Moody’s economy.com: 1.59 million jobs saved or created.

And here’s what the Heritage Foundation’s Brian Reidl came up with when the fact-checkers called him to ask about Brown’s claim:

“Every dollar Congress injects into the economy must first be taxed or borrowed out of the economy,” writes economist Brian Riedl of the conservative Heritage Foundation. “No new purchasing power is created; it is merely transferred from one part of the economy to another…. Removing water from one end of a swimming pool and pouring it in the other end will not raise the overall water level—no matter how large the bucket. Similarly, borrowing money from one part of the economy and redistributing to another part of the economy will not create new growth—no matter how big the stimulus bill.”

Matt Yglesias takes Reidl to task:

So suppose this engineer Henry Ford wants to build a car factory, but he doesn’t have the money it costs to build a car factory, so he borrows the money from a coal dealer named Alexander Malcomson—is that a zero-sum transfer that doesn’t create jobs?

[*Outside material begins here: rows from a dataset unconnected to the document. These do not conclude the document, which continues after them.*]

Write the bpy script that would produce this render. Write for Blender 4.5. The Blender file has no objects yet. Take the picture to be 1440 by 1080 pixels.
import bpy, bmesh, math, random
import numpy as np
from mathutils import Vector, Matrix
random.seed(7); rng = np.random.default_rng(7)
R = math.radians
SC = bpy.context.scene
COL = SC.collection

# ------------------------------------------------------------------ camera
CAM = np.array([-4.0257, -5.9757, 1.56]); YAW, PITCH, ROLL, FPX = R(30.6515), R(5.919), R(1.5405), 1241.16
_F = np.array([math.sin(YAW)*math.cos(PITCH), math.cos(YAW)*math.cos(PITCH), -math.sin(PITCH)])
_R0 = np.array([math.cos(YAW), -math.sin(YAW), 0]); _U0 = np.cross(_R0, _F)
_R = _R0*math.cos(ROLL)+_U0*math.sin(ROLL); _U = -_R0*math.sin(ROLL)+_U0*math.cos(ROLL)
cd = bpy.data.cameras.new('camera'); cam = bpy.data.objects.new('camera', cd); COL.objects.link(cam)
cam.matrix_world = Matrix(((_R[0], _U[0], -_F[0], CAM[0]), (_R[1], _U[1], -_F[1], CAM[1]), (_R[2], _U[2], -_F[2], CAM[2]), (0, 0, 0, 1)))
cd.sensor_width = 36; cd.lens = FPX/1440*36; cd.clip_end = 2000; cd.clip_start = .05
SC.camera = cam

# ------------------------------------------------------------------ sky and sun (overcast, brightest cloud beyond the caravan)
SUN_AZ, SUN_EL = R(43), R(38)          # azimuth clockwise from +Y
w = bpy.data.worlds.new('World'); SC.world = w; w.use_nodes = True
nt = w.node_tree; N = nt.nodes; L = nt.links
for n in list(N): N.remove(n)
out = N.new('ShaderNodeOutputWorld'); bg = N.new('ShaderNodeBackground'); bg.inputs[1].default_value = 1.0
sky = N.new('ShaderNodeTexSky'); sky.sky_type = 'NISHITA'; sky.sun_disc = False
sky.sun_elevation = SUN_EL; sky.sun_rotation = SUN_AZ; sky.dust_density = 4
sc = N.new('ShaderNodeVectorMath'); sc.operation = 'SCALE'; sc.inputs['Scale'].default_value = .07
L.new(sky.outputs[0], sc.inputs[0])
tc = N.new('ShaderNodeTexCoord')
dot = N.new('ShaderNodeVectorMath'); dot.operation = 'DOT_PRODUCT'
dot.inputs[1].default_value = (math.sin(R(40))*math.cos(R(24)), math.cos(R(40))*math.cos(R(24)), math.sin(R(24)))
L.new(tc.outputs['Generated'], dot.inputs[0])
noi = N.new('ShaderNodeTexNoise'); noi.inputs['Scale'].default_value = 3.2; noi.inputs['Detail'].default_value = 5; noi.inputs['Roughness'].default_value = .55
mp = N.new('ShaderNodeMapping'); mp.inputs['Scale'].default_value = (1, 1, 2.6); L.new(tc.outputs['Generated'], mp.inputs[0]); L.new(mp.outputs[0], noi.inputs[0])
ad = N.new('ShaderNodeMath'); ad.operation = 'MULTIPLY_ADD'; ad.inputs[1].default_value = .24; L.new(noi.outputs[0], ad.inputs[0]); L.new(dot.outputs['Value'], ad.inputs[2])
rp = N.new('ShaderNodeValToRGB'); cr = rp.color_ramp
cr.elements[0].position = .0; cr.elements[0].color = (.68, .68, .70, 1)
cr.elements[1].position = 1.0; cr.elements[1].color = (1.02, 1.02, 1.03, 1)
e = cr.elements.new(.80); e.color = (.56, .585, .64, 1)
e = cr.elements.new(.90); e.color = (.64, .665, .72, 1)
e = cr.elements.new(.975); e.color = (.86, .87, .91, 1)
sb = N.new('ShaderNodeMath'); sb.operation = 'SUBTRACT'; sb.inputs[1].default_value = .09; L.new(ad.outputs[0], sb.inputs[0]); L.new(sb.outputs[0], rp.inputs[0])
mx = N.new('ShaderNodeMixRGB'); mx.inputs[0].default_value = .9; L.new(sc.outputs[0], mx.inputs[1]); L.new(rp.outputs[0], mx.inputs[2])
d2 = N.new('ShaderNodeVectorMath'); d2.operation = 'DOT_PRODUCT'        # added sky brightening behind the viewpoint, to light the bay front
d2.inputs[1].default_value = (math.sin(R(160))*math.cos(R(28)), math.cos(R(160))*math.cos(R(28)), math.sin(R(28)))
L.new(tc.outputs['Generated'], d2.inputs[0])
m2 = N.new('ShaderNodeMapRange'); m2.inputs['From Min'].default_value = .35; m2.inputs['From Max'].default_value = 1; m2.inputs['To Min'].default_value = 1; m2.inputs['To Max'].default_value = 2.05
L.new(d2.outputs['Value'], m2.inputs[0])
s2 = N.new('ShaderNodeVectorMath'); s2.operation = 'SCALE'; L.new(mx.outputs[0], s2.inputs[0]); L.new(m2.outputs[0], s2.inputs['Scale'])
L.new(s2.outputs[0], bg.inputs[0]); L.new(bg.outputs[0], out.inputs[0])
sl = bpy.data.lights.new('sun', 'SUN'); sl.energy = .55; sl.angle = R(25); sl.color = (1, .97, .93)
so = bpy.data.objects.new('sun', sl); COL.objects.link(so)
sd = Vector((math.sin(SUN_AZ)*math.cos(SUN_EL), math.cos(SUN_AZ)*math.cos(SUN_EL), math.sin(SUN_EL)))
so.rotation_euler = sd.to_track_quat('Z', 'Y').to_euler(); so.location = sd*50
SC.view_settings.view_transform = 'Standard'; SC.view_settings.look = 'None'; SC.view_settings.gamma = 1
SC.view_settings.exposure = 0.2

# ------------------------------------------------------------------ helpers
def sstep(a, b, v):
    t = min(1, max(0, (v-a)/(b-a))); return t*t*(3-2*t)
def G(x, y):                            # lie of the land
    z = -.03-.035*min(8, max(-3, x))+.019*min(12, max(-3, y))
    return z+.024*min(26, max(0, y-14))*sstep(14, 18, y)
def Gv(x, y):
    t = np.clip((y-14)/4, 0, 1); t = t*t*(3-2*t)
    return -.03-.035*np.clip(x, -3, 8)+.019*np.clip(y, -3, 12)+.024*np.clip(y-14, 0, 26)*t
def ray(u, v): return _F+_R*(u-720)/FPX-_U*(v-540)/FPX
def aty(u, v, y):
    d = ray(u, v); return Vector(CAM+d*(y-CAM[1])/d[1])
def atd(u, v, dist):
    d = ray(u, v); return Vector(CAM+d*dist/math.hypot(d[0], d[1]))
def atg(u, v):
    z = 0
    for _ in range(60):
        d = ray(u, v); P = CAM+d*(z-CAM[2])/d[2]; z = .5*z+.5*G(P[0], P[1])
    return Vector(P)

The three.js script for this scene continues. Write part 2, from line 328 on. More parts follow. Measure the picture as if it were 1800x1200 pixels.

The issue with government stimulus spending, I would say, isn’t that money doesn’t “fall from the sky.” The issue is that we’re not very confident that congressional appropriators can allocate real resources (people, electricity, buildings, steel, etc.) in the most efficient way and prefer to leave this allocative function up to the free market…. But if unemployment is at 10 percent, office vacancies are sky-high, retail stores are closing their doors, millions who would prefer full-time work are working part time, and capacity utilization is in the dirt then things look different. It’s hard for government planners to outsmart the market in terms of how resources should be employed, but it’s not that hard—having tons of people sitting around doing nothing is not an efficient outcome.

This stuff should be obvious. But despite near-universal consensus among experts that the stimulus worked, 41 percent of American adults think it had no effect or made things worse. And that’s why if so-called “mainstream” economists want politicians to keep listening to them, they’re going to have to do a better job of explaining their theories to the general public.